INFORMATION SHOWN:
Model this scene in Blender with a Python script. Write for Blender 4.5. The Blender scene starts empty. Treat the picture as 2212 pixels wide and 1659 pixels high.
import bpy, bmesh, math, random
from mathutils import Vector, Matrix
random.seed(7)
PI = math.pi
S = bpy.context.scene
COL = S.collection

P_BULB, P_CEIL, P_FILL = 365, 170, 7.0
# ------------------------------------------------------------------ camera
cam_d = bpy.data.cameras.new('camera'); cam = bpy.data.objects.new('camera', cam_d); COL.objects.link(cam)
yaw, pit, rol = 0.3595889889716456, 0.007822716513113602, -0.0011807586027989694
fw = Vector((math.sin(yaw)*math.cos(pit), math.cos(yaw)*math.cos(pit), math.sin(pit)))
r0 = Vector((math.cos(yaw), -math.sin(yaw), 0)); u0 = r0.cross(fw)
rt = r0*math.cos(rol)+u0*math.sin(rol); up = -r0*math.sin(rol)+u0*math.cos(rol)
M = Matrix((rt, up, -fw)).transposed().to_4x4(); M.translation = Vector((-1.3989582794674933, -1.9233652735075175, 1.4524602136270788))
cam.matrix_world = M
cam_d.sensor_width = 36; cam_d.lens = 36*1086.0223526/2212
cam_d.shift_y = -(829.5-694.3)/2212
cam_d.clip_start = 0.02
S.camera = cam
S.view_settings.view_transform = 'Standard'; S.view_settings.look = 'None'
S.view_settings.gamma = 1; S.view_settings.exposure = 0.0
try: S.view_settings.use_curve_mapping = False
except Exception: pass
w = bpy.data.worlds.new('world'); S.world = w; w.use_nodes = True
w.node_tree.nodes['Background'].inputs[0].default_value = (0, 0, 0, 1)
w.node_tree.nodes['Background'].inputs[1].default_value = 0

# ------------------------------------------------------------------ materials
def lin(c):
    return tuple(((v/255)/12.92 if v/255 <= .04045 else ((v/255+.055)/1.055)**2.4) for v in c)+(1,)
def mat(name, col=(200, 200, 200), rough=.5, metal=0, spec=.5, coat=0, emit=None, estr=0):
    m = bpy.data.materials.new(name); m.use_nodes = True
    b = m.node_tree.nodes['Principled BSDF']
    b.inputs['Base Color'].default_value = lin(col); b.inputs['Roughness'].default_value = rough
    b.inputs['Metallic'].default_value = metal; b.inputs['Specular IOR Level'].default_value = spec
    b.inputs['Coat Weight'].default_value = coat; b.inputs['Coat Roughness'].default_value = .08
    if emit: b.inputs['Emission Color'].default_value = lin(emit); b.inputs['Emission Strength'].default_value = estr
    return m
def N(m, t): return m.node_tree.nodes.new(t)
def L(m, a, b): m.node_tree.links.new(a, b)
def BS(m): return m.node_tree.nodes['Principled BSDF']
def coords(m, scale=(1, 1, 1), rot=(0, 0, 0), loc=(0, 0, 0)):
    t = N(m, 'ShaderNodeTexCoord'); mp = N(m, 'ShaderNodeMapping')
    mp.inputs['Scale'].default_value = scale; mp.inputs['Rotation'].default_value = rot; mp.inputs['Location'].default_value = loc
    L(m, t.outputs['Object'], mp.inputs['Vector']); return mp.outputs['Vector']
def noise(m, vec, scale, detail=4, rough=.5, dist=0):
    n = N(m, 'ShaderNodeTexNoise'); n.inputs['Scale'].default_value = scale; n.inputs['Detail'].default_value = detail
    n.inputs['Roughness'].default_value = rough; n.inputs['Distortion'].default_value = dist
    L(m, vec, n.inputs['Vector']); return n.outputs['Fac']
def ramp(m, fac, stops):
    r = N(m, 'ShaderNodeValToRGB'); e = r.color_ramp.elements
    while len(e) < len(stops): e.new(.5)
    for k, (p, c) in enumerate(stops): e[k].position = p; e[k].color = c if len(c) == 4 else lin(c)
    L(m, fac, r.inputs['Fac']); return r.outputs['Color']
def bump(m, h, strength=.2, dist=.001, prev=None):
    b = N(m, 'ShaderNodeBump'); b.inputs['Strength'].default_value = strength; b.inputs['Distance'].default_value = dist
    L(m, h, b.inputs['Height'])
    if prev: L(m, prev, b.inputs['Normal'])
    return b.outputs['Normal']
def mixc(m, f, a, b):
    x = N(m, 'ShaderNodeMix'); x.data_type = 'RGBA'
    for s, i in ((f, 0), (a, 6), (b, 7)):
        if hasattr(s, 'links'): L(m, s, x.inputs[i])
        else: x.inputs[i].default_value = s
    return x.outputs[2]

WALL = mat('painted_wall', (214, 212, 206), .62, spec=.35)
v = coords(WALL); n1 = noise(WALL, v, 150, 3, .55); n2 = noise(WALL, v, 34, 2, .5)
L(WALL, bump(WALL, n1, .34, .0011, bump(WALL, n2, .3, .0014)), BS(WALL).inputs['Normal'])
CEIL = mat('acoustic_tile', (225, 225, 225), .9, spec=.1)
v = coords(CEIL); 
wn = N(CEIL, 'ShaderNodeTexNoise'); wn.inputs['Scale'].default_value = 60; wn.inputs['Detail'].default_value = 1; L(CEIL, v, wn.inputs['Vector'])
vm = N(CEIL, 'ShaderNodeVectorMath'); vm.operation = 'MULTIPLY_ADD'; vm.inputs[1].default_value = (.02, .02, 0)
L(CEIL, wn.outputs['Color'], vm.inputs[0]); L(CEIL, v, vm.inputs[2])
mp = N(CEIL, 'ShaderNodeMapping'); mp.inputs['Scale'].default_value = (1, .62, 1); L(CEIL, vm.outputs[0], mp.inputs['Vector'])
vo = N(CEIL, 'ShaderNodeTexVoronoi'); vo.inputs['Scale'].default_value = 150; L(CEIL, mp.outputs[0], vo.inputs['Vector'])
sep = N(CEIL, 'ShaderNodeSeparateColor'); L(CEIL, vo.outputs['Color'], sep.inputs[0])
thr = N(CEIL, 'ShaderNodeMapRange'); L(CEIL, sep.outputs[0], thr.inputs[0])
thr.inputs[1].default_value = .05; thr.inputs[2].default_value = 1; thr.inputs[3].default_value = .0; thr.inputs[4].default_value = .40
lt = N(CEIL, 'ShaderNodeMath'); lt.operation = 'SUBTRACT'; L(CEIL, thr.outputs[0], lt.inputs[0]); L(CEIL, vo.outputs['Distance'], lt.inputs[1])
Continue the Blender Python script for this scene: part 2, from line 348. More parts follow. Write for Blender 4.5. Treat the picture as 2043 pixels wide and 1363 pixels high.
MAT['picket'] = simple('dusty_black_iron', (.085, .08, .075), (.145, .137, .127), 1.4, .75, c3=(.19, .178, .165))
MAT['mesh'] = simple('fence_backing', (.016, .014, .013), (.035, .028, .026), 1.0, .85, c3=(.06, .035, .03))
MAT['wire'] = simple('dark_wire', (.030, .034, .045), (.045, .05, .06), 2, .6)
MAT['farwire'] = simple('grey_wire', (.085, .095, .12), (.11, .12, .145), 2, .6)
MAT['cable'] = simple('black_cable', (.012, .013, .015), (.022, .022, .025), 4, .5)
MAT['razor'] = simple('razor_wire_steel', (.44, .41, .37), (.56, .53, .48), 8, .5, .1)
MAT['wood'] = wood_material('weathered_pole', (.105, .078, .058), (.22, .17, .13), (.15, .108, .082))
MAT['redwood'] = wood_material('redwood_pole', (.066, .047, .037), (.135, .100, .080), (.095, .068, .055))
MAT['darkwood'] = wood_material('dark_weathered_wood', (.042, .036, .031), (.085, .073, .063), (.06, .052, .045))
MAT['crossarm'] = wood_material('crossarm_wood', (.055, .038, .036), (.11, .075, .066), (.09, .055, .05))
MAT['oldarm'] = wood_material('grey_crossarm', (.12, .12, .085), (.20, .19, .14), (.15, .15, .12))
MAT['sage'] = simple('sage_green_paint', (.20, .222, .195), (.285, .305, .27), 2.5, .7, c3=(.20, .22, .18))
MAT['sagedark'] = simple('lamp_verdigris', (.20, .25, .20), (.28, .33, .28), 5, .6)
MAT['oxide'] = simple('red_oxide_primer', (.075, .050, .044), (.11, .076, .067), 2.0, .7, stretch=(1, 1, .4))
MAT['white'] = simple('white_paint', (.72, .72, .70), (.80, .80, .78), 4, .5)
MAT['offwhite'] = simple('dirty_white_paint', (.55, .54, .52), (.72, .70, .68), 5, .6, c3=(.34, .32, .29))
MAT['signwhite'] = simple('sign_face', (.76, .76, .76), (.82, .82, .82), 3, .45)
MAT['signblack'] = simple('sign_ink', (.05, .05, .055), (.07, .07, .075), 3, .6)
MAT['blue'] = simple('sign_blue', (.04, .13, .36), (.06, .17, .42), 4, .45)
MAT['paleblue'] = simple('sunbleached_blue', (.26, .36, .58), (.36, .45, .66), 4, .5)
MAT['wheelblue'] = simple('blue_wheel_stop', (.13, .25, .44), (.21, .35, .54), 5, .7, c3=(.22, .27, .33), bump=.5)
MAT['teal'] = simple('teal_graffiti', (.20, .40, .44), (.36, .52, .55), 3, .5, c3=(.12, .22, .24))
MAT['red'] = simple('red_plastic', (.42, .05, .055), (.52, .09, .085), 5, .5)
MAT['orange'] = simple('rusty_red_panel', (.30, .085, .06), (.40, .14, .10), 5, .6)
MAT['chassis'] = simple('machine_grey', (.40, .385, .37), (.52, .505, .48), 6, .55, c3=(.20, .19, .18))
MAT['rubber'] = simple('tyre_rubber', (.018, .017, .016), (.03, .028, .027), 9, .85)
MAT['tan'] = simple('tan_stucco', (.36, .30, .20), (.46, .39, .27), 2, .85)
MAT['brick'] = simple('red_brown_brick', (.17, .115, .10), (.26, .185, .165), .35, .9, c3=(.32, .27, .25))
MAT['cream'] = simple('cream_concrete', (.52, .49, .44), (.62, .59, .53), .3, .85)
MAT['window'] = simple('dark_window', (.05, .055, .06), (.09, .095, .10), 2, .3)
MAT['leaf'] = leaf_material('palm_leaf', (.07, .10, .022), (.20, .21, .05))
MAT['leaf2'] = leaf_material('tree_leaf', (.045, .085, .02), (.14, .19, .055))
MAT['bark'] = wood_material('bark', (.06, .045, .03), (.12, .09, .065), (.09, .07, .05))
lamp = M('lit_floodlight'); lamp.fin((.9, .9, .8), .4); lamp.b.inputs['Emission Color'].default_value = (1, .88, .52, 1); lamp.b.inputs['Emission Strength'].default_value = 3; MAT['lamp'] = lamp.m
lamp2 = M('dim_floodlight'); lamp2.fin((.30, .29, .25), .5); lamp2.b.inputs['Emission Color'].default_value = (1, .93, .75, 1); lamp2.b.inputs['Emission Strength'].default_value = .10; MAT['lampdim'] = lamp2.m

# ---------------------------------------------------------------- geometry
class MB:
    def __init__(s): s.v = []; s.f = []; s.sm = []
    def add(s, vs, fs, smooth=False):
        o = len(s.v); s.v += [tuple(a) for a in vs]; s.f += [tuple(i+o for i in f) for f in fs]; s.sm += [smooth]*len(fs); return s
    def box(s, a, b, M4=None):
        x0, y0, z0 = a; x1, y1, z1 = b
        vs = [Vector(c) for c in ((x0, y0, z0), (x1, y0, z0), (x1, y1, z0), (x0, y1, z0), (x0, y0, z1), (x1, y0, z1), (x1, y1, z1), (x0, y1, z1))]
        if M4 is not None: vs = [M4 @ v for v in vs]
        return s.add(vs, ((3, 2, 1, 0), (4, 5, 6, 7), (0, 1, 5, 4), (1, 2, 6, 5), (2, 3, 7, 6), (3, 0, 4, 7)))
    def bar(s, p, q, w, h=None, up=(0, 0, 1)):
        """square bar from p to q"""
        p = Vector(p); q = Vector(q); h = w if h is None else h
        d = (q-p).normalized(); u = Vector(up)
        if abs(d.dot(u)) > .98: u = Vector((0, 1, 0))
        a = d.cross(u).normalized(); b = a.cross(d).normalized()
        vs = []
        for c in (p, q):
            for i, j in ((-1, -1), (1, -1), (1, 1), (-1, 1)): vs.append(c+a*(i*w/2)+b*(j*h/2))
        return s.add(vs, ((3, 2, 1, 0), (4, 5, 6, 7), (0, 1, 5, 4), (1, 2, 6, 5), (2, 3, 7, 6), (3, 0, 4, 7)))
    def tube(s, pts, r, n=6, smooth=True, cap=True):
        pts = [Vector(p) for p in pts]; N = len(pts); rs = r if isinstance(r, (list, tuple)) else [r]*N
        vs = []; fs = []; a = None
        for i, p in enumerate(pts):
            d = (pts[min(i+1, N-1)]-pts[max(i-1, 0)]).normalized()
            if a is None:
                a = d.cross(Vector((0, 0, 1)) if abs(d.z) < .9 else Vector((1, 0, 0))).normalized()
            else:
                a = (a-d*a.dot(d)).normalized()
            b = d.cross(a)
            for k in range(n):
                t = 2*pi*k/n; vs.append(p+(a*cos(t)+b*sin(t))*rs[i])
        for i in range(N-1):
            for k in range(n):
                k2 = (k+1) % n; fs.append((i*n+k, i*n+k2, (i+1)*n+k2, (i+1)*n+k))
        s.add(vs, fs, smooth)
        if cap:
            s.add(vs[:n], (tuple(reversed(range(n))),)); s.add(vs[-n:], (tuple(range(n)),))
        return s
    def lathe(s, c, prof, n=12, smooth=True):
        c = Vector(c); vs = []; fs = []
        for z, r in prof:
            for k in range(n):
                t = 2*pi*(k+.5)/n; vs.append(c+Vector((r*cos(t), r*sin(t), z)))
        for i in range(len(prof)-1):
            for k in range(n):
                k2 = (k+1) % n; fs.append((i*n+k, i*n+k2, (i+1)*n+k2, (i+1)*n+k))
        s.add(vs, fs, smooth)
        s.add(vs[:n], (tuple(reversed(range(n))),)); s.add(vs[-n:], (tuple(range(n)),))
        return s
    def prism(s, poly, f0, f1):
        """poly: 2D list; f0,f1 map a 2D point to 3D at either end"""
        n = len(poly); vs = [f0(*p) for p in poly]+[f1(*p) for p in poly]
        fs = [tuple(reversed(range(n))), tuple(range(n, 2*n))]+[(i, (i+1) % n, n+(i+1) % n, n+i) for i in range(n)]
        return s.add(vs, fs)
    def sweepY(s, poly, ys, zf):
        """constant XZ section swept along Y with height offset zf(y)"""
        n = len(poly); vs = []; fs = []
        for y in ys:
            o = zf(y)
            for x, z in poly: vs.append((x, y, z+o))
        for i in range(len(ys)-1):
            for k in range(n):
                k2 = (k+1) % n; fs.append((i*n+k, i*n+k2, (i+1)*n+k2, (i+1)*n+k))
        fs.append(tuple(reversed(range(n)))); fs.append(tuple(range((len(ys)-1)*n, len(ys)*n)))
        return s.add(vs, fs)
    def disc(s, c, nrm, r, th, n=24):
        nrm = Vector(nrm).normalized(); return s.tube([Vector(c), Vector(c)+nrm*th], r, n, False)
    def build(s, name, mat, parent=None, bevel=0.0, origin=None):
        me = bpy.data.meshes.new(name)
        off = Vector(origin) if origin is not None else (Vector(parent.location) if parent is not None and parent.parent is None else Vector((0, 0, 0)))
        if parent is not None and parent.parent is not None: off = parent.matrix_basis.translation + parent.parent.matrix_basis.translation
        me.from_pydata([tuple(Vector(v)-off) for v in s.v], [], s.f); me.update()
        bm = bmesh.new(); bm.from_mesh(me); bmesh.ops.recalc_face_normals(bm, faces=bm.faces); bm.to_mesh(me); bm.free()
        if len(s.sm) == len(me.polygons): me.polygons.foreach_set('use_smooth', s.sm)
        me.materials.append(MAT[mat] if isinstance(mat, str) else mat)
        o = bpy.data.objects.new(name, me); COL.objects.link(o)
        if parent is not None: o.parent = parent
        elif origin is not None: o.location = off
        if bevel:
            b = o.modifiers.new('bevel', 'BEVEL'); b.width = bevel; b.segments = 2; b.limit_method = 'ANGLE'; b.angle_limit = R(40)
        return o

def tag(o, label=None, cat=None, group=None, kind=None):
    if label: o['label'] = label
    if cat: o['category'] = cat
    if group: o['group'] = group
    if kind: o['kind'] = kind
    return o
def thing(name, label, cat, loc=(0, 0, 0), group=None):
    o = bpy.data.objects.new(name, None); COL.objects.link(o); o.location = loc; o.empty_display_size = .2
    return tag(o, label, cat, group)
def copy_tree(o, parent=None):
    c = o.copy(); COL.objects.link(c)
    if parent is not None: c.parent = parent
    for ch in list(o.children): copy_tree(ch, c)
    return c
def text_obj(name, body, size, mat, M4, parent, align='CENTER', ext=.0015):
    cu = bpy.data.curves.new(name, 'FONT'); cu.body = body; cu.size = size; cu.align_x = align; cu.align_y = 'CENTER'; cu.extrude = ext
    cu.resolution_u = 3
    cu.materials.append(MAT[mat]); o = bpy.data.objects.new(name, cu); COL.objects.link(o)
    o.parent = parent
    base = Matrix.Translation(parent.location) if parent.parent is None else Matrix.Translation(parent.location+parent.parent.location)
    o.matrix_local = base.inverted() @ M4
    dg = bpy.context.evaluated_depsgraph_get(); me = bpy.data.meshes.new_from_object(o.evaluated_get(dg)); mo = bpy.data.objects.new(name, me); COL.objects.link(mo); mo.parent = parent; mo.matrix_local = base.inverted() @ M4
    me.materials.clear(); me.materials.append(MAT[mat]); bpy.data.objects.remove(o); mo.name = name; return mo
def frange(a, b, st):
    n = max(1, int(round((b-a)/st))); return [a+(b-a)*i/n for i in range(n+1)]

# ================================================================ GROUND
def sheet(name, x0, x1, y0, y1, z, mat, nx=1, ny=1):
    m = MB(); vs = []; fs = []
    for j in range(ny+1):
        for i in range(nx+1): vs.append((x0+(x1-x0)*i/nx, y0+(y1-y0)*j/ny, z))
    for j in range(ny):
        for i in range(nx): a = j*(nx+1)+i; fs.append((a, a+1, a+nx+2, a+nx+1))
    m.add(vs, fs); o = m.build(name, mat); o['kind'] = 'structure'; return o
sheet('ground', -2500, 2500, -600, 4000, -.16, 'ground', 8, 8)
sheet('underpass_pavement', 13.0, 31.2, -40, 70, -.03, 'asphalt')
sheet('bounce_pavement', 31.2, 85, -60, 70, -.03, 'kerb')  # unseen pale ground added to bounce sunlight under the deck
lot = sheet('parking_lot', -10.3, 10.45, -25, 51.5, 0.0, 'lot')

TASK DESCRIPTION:
Quote, word for word, every line from the top of the entries through the line that holds "COL = S.collection".

THE COMPLETED TASK:
Model this scene in Blender with a Python script. Write for Blender 4.5. The Blender scene starts empty. Treat the picture as 2212 pixels wide and 1659 pixels high.
import bpy, bmesh, math, random
from mathutils import Vector, Matrix
random.seed(7)
PI = math.pi
S = bpy.context.scene
COL = S.collection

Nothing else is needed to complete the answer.